**Task directions:** Write out the whole listing again, exactly as given.
━━━ Source excerpt
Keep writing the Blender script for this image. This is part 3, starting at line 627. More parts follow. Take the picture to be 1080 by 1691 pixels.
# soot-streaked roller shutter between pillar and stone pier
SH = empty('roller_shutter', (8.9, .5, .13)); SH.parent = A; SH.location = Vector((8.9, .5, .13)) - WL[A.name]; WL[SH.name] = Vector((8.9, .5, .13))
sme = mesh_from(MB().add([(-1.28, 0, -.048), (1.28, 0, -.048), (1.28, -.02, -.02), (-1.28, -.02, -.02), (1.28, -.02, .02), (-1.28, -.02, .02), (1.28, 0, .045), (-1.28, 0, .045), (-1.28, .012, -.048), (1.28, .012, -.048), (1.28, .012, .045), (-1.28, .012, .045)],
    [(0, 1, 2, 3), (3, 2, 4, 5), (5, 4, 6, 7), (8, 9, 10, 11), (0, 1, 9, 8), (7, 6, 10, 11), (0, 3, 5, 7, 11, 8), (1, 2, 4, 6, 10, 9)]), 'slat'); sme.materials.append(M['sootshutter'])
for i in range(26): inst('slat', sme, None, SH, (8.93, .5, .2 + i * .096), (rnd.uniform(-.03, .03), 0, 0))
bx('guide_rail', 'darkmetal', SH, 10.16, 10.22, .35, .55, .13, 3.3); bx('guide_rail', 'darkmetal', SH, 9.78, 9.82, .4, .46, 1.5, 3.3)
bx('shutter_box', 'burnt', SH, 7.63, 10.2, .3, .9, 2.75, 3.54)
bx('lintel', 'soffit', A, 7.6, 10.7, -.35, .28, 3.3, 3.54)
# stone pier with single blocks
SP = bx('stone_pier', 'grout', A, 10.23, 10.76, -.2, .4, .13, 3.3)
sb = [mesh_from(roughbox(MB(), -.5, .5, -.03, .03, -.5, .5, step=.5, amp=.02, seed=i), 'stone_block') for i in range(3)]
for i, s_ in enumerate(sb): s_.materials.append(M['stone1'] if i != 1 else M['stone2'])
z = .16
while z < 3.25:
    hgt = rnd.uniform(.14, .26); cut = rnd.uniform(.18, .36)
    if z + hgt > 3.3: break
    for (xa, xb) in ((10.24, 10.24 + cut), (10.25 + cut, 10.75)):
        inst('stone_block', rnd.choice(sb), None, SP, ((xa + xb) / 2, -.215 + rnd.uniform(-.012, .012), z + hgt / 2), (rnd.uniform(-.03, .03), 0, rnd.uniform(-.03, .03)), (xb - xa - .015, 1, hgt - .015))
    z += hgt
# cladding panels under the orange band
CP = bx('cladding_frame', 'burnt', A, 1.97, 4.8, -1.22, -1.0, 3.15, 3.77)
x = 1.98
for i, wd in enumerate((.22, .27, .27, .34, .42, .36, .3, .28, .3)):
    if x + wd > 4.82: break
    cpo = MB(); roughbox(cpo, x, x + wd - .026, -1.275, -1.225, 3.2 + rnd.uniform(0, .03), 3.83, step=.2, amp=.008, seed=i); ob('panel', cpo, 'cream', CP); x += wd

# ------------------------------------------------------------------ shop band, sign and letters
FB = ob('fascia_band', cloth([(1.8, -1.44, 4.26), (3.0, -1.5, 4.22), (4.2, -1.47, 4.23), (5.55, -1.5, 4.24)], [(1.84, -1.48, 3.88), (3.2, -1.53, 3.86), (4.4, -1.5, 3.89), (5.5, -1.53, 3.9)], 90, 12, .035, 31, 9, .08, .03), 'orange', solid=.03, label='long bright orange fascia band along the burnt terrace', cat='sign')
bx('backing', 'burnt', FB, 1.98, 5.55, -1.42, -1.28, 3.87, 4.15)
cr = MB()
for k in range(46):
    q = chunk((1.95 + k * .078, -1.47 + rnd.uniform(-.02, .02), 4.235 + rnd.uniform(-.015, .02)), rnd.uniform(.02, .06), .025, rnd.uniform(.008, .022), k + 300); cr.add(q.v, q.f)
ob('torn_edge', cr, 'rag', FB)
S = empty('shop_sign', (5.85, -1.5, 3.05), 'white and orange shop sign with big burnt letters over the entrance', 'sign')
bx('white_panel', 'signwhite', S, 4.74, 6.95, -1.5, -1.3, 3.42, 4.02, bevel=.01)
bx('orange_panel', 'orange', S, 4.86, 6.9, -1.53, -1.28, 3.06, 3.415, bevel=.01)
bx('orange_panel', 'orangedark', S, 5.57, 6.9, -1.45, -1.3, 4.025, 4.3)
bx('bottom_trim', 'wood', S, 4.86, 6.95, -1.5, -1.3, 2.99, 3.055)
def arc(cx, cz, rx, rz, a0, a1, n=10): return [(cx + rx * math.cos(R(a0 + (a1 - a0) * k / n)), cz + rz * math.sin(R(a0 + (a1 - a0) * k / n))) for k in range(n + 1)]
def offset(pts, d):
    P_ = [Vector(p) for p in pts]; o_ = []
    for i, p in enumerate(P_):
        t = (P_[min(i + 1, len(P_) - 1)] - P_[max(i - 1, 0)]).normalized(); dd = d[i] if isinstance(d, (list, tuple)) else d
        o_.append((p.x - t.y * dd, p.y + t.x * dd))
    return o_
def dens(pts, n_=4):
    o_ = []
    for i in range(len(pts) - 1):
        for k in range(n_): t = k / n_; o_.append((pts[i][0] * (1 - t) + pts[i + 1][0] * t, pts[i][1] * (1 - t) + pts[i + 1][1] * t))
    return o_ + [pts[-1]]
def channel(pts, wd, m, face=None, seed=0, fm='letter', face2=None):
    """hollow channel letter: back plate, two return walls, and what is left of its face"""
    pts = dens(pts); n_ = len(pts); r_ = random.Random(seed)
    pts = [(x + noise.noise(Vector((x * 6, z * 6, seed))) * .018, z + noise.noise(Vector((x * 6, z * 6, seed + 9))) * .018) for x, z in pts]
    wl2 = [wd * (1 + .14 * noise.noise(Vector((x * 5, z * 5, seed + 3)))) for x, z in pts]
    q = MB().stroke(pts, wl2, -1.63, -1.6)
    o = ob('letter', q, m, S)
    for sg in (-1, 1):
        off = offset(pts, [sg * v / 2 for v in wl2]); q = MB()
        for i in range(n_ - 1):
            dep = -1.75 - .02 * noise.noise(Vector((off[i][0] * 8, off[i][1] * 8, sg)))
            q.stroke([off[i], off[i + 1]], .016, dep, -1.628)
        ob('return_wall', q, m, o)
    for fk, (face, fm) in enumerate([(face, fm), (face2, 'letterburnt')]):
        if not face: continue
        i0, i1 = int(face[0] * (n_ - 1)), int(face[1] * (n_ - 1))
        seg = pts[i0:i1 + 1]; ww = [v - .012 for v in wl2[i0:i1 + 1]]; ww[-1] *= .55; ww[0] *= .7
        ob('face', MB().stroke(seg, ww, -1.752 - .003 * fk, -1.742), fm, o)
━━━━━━
**Written answer:**
Keep writing the Blender script for this image. This is part 3, starting at line 627. More parts follow. Take the picture to be 1080 by 1691 pixels.
# soot-streaked roller shutter between pillar and stone pier
SH = empty('roller_shutter', (8.9, .5, .13)); SH.parent = A; SH.location = Vector((8.9, .5, .13)) - WL[A.name]; WL[SH.name] = Vector((8.9, .5, .13))
sme = mesh_from(MB().add([(-1.28, 0, -.048), (1.28, 0, -.048), (1.28, -.02, -.02), (-1.28, -.02, -.02), (1.28, -.02, .02), (-1.28, -.02, .02), (1.28, 0, .045), (-1.28, 0, .045), (-1.28, .012, -.048), (1.28, .012, -.048), (1.28, .012, .045), (-1.28, .012, .045)],
    [(0, 1, 2, 3), (3, 2, 4, 5), (5, 4, 6, 7), (8, 9, 10, 11), (0, 1, 9, 8), (7, 6, 10, 11), (0, 3, 5, 7, 11, 8), (1, 2, 4, 6, 10, 9)]), 'slat'); sme.materials.append(M['sootshutter'])
for i in range(26): inst('slat', sme, None, SH, (8.93, .5, .2 + i * .096), (rnd.uniform(-.03, .03), 0, 0))
bx('guide_rail', 'darkmetal', SH, 10.16, 10.22, .35, .55, .13, 3.3); bx('guide_rail', 'darkmetal', SH, 9.78, 9.82, .4, .46, 1.5, 3.3)
bx('shutter_box', 'burnt', SH, 7.63, 10.2, .3, .9, 2.75, 3.54)
bx('lintel', 'soffit', A, 7.6, 10.7, -.35, .28, 3.3, 3.54)
# stone pier with single blocks
SP = bx('stone_pier', 'grout', A, 10.23, 10.76, -.2, .4, .13, 3.3)
sb = [mesh_from(roughbox(MB(), -.5, .5, -.03, .03, -.5, .5, step=.5, amp=.02, seed=i), 'stone_block') for i in range(3)]
for i, s_ in enumerate(sb): s_.materials.append(M['stone1'] if i != 1 else M['stone2'])
z = .16
while z < 3.25:
    hgt = rnd.uniform(.14, .26); cut = rnd.uniform(.18, .36)
    if z + hgt > 3.3: break
    for (xa, xb) in ((10.24, 10.24 + cut), (10.25 + cut, 10.75)):
        inst('stone_block', rnd.choice(sb), None, SP, ((xa + xb) / 2, -.215 + rnd.uniform(-.012, .012), z + hgt / 2), (rnd.uniform(-.03, .03), 0, rnd.uniform(-.03, .03)), (xb - xa - .015, 1, hgt - .015))
    z += hgt
# cladding panels under the orange band
CP = bx('cladding_frame', 'burnt', A, 1.97, 4.8, -1.22, -1.0, 3.15, 3.77)
x = 1.98
for i, wd in enumerate((.22, .27, .27, .34, .42, .36, .3, .28, .3)):
    if x + wd > 4.82: break
    cpo = MB(); roughbox(cpo, x, x + wd - .026, -1.275, -1.225, 3.2 + rnd.uniform(0, .03), 3.83, step=.2, amp=.008, seed=i); ob('panel', cpo, 'cream', CP); x += wd

# ------------------------------------------------------------------ shop band, sign and letters
FB = ob('fascia_band', cloth([(1.8, -1.44, 4.26), (3.0, -1.5, 4.22), (4.2, -1.47, 4.23), (5.55, -1.5, 4.24)], [(1.84, -1.48, 3.88), (3.2, -1.53, 3.86), (4.4, -1.5, 3.89), (5.5, -1.53, 3.9)], 90, 12, .035, 31, 9, .08, .03), 'orange', solid=.03, label='long bright orange fascia band along the burnt terrace', cat='sign')
bx('backing', 'burnt', FB, 1.98, 5.55, -1.42, -1.28, 3.87, 4.15)
cr = MB()
for k in range(46):
    q = chunk((1.95 + k * .078, -1.47 + rnd.uniform(-.02, .02), 4.235 + rnd.uniform(-.015, .02)), rnd.uniform(.02, .06), .025, rnd.uniform(.008, .022), k + 300); cr.add(q.v, q.f)
ob('torn_edge', cr, 'rag', FB)
S = empty('shop_sign', (5.85, -1.5, 3.05), 'white and orange shop sign with big burnt letters over the entrance', 'sign')
bx('white_panel', 'signwhite', S, 4.74, 6.95, -1.5, -1.3, 3.42, 4.02, bevel=.01)
bx('orange_panel', 'orange', S, 4.86, 6.9, -1.53, -1.28, 3.06, 3.415, bevel=.01)
bx('orange_panel', 'orangedark', S, 5.57, 6.9, -1.45, -1.3, 4.025, 4.3)
bx('bottom_trim', 'wood', S, 4.86, 6.95, -1.5, -1.3, 2.99, 3.055)
def arc(cx, cz, rx, rz, a0, a1, n=10): return [(cx + rx * math.cos(R(a0 + (a1 - a0) * k / n)), cz + rz * math.sin(R(a0 + (a1 - a0) * k / n))) for k in range(n + 1)]
def offset(pts, d):
    P_ = [Vector(p) for p in pts]; o_ = []
    for i, p in enumerate(P_):
        t = (P_[min(i + 1, len(P_) - 1)] - P_[max(i - 1, 0)]).normalized(); dd = d[i] if isinstance(d, (list, tuple)) else d
        o_.append((p.x - t.y * dd, p.y + t.x * dd))
    return o_
def dens(pts, n_=4):
    o_ = []
    for i in range(len(pts) - 1):
        for k in range(n_): t = k / n_; o_.append((pts[i][0] * (1 - t) + pts[i + 1][0] * t, pts[i][1] * (1 - t) + pts[i + 1][1] * t))
    return o_ + [pts[-1]]
def channel(pts, wd, m, face=None, seed=0, fm='letter', face2=None):
    """hollow channel letter: back plate, two return walls, and what is left of its face"""
    pts = dens(pts); n_ = len(pts); r_ = random.Random(seed)
    pts = [(x + noise.noise(Vector((x * 6, z * 6, seed))) * .018, z + noise.noise(Vector((x * 6, z * 6, seed + 9))) * .018) for x, z in pts]
    wl2 = [wd * (1 + .14 * noise.noise(Vector((x * 5, z * 5, seed + 3)))) for x, z in pts]
    q = MB().stroke(pts, wl2, -1.63, -1.6)
    o = ob('letter', q, m, S)
    for sg in (-1, 1):
        off = offset(pts, [sg * v / 2 for v in wl2]); q = MB()
        for i in range(n_ - 1):
            dep = -1.75 - .02 * noise.noise(Vector((off[i][0] * 8, off[i][1] * 8, sg)))
            q.stroke([off[i], off[i + 1]], .016, dep, -1.628)
        ob('return_wall', q, m, o)
    for fk, (face, fm) in enumerate([(face, fm), (face2, 'letterburnt')]):
        if not face: continue
        i0, i1 = int(face[0] * (n_ - 1)), int(face[1] * (n_ - 1))
        seg = pts[i0:i1 + 1]; ww = [v - .012 for v in wl2[i0:i1 + 1]]; ww[-1] *= .55; ww[0] *= .7
        ob('face', MB().stroke(seg, ww, -1.752 - .003 * fk, -1.742), fm, o)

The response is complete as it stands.